(Problem to solve) Exactly reproduce the lines that run from the one containing "Reconstruct this image" through the one containing "COL = sc.collection", ends included, with no pictures.

(Dataset rows)
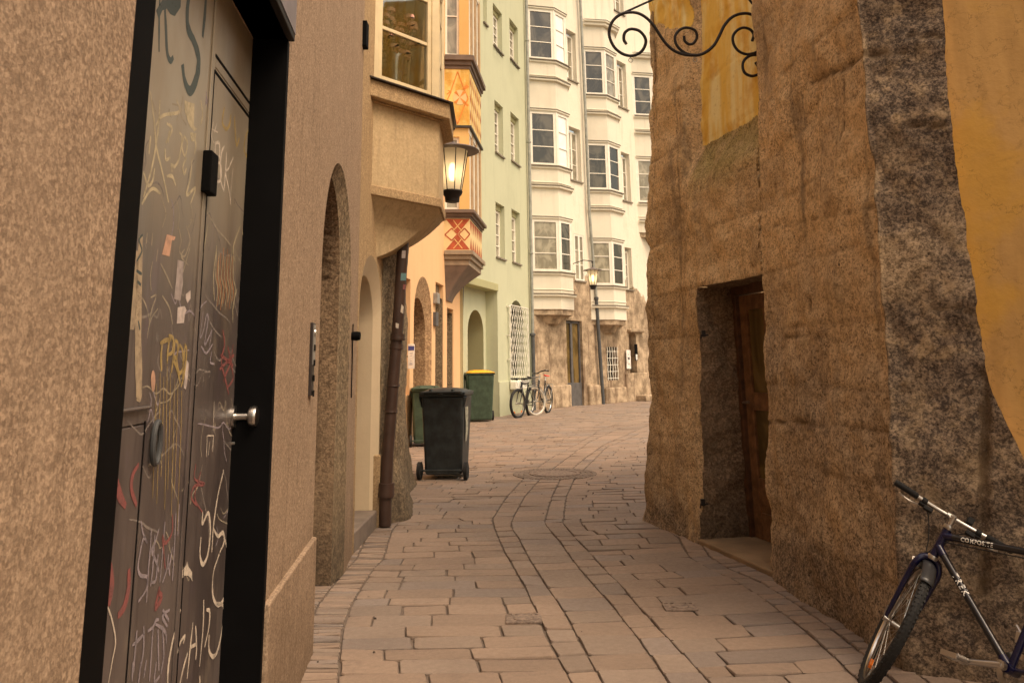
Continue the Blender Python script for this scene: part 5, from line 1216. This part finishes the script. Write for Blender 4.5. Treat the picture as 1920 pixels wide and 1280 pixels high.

...

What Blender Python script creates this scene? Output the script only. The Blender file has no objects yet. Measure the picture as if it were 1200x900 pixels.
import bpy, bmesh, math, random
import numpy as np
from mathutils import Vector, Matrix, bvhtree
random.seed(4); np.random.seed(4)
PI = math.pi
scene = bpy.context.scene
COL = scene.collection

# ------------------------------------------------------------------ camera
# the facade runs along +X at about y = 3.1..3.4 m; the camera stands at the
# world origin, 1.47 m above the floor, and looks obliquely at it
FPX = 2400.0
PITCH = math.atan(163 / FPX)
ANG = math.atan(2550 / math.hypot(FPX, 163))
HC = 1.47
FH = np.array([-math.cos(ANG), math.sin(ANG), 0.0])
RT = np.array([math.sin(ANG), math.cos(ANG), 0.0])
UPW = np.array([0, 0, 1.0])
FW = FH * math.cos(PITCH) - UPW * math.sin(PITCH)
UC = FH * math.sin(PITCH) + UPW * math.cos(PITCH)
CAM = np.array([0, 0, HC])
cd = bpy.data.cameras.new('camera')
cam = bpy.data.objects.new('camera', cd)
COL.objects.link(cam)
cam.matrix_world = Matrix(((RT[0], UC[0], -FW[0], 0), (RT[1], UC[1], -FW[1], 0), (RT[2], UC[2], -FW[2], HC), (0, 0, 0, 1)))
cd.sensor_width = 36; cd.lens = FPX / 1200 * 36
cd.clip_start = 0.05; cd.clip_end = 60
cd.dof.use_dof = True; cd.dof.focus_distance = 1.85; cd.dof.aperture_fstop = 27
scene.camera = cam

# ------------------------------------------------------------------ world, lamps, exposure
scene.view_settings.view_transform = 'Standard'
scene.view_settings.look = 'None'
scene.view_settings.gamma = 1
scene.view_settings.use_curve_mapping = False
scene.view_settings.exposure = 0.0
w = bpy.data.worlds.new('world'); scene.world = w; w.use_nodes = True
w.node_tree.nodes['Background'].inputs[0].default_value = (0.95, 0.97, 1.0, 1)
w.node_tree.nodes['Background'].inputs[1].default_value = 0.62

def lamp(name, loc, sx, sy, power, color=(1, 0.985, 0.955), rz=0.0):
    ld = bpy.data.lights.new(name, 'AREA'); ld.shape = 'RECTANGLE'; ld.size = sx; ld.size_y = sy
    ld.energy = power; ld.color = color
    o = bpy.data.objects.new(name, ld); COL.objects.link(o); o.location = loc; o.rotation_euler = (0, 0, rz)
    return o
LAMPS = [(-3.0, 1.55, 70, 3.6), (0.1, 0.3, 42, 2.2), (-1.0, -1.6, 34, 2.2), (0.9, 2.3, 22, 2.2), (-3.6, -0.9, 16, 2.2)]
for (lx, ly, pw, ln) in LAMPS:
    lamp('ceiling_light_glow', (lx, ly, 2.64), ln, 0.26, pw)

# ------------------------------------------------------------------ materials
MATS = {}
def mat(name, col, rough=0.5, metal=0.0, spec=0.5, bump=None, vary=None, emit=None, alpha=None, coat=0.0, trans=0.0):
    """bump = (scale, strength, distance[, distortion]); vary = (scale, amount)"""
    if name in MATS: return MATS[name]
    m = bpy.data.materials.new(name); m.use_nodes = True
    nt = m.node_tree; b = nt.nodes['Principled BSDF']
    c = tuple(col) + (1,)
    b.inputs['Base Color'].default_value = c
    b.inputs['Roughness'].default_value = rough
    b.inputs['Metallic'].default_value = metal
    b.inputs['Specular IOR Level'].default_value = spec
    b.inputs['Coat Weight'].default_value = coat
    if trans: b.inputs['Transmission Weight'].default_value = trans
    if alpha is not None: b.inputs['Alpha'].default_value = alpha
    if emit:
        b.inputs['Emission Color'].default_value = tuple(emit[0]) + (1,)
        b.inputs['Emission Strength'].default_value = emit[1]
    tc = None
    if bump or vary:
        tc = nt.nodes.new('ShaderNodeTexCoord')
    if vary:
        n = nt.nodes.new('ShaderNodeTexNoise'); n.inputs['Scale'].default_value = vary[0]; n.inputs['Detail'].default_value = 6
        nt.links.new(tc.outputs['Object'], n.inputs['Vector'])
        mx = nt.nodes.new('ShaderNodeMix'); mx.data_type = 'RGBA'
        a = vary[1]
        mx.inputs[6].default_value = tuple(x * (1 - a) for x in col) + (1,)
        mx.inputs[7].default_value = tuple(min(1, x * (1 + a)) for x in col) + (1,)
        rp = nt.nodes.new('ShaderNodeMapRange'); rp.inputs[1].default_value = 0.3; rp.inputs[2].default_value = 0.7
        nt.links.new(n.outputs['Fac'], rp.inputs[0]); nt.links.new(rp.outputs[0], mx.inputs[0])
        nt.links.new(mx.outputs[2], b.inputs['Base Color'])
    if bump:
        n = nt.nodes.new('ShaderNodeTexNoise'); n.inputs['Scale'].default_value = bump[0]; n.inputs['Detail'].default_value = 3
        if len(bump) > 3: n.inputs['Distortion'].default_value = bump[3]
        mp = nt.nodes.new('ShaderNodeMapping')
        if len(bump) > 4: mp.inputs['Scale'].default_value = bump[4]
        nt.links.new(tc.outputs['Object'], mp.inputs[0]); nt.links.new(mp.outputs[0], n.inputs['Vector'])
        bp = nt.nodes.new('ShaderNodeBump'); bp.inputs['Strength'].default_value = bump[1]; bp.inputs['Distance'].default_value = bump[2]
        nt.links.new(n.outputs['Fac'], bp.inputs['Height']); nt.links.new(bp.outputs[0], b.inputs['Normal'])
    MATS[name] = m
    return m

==

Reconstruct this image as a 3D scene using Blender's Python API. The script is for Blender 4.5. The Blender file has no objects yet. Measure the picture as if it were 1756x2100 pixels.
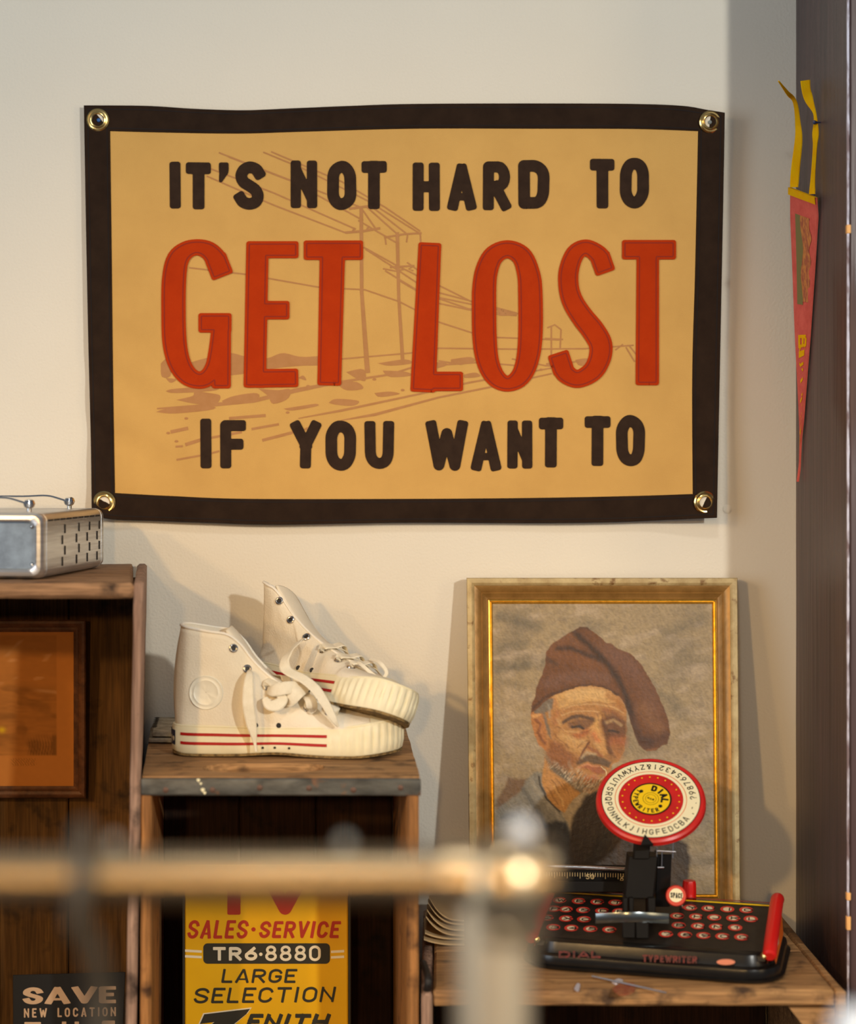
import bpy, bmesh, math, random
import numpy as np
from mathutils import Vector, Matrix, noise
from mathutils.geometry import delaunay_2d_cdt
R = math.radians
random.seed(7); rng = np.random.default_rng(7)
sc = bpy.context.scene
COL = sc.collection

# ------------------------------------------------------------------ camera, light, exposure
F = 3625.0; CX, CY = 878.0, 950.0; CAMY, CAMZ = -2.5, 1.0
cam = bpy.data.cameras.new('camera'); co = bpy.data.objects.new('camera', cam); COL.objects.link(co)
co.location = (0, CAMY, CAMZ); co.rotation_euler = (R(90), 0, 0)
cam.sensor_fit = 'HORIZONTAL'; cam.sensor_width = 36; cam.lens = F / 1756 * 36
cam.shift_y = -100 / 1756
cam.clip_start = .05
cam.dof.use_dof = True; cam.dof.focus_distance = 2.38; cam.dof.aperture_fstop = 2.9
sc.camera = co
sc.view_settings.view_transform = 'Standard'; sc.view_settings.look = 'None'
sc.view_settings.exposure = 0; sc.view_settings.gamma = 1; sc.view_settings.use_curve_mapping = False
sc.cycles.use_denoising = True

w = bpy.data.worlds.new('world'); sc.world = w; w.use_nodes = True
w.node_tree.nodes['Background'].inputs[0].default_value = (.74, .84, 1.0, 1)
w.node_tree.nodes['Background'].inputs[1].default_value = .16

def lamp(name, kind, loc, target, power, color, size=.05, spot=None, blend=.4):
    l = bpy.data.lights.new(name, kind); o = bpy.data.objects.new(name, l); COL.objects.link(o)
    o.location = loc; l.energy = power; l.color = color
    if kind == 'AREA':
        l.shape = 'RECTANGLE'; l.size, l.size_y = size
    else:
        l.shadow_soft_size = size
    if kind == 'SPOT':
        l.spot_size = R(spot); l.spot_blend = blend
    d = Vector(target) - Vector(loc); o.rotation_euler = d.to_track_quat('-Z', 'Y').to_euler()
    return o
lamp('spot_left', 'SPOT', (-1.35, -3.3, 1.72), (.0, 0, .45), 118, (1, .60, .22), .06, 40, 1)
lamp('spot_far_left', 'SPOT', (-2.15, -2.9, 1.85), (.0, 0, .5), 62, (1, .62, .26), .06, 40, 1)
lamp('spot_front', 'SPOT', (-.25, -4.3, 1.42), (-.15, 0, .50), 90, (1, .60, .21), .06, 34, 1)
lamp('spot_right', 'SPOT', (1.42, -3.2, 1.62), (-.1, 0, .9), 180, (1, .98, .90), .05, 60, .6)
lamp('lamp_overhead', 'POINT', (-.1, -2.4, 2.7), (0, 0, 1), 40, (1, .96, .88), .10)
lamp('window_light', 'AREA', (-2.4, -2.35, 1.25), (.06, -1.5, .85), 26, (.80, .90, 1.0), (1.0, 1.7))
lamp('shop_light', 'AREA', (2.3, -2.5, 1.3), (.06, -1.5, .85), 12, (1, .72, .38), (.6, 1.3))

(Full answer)
Reconstruct this image as a 3D scene using Blender's Python API. The script is for Blender 4.5. The Blender file has no objects yet. Measure the picture as if it were 1756x2100 pixels.
import bpy, bmesh, math, random
import numpy as np
from mathutils import Vector, Matrix, noise
from mathutils.geometry import delaunay_2d_cdt
R = math.radians
random.seed(7); rng = np.random.default_rng(7)
sc = bpy.context.scene
COL = sc.collection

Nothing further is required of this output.